Pianist Marian McPartland is a prime example. On Monday night at the Jazz Bakery, the veteran jazz artist, who will celebrate her 85th birthday in March, offered a program as vibrant and alive as anything she’s done over the course of her nearly seven-decade career.
Elegantly garbed in a sparkling evening jacket and black pants, McPartland was a small but spry figure, fully in command of the stage, wittily introducing each of her numbers. Her hands -- despite her sardonic reference to arthritis -- moved with smooth precision across the keyboard, easily shifting from rhapsodic arpeggios to brightly swinging bebop lines. In every piece, her soloing was enriched by a sophisticated sense of chordal harmony, bringing unexpected musical density to even the most familiar melodies.

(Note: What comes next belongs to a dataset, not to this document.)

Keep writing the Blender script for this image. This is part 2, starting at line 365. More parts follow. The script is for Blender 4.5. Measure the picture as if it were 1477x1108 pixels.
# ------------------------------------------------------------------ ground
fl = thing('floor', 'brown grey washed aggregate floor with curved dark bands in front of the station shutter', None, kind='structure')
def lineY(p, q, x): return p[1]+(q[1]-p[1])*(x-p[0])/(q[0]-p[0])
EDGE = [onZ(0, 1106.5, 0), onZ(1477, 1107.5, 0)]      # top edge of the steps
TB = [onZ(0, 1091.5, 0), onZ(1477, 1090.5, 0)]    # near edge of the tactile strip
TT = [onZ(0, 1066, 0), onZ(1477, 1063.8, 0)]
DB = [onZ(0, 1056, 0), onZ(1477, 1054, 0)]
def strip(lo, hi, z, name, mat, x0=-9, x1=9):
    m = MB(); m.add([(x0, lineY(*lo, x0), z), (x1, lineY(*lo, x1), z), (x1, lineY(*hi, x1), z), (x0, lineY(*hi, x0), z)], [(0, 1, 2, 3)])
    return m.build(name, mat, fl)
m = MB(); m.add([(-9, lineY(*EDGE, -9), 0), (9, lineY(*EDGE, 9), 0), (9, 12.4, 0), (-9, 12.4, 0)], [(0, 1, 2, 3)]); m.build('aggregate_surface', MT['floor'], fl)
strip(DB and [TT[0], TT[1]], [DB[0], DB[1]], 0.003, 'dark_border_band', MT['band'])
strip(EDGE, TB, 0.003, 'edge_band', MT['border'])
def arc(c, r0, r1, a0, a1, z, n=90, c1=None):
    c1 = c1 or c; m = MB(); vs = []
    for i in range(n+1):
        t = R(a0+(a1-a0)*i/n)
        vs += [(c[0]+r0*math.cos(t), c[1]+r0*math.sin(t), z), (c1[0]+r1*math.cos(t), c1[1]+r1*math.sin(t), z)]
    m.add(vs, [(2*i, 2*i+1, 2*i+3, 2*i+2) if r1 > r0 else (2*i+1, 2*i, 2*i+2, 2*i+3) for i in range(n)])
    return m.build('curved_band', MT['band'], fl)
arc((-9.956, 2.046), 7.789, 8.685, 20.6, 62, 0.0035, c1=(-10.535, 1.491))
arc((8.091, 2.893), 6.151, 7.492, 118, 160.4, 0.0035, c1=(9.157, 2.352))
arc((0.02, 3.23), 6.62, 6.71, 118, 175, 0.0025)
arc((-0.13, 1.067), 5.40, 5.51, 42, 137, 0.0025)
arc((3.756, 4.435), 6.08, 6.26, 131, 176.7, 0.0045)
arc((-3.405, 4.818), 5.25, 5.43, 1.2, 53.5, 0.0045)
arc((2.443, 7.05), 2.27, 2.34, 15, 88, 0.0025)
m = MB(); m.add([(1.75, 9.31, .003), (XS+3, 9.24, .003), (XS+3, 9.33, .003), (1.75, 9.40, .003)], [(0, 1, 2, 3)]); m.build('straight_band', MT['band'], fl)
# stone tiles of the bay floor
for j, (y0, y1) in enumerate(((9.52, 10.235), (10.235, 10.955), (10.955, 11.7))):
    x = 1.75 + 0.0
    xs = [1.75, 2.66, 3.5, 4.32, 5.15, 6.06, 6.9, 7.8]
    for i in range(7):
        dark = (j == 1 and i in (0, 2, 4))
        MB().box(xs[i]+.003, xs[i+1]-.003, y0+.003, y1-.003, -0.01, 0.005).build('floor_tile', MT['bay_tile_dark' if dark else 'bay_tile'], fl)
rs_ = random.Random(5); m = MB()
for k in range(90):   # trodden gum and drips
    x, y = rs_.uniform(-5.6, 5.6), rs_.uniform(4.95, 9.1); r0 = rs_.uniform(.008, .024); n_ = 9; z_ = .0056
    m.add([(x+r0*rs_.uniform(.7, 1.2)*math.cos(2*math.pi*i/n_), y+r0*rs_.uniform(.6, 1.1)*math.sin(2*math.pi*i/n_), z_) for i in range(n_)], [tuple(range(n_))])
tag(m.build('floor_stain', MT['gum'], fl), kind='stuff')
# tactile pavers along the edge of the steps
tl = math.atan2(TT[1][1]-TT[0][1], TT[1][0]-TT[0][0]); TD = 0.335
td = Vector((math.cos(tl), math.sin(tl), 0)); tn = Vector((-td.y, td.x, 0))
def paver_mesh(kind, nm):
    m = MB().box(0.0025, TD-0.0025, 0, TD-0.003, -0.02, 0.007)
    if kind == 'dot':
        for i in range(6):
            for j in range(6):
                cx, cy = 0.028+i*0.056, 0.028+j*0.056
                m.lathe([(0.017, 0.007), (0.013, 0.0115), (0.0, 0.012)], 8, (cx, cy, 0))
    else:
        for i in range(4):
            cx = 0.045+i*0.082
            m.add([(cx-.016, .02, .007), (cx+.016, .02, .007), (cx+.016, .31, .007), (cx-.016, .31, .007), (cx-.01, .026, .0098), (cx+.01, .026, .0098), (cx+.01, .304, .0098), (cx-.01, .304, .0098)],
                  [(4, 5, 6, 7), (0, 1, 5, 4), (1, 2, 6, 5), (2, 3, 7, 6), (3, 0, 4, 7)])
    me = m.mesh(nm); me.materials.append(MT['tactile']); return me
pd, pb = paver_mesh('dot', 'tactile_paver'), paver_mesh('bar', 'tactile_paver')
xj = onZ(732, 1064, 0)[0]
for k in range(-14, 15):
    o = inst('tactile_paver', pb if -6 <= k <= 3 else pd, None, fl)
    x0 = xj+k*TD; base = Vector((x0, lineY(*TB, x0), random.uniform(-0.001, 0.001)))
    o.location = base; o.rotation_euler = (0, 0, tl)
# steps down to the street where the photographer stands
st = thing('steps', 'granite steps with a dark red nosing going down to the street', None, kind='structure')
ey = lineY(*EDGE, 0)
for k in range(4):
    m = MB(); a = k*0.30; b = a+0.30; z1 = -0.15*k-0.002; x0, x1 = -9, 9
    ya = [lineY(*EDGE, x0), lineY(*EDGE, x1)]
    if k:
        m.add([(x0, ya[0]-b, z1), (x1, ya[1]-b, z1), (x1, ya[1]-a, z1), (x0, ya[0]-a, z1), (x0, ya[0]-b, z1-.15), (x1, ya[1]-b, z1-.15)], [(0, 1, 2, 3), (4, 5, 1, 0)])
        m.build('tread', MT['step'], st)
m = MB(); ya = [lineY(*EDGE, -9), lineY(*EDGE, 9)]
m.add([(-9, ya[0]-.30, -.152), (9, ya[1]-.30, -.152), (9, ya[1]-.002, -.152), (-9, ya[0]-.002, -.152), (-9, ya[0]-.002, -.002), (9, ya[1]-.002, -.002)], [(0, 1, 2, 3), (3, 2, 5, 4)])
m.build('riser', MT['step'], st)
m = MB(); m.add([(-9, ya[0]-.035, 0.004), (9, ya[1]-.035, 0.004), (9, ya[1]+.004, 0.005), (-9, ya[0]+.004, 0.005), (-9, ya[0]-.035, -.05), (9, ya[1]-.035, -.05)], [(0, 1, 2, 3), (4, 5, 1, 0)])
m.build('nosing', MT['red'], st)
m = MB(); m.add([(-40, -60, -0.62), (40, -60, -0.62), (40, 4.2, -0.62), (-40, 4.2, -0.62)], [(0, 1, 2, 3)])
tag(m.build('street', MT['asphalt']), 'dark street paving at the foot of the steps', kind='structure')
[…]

McPartland has become well known as the result of her National Public Radio “Piano Jazz” program, now heading toward its 25th anniversary. But she was a well-established jazz artist long before the show’s kickoff in 1978. Always a versatile player, she has become even more eclectic in recent years, perhaps as a result of her encounters with the many diverse musical stylists who have been guests on her show.
Her Bakery program, for example, included standards such as “Sweet Lorraine” and “All the Things You Are” -- the latter performed with an arranged segment in which the theme was delivered in Baroque contrapuntal style. But she also offered Duke Ellington’s rarely heard “Warm Valley,” Billy Strayhorn’s jauntily swinging “Rain Check” and, even more surprisingly, Ornette Coleman’s rhythmically quirky “Ramblin’.”
As a closer, McPartland asked for requests from the audience and, receiving a few, combined three standards -- “Laura,” “Emily” and “Green Dolphin Street” -- into a seamlessly integrated medley.
McPartland’s performance, delivered before an overflow crowd (and repeated on Tuesday), was enhanced by the steady presence of bassist Bill Douglass and drummer Scott Davis. But the unquestioned star of the evening was the ever-youthful jazz of a remarkable octogenarian.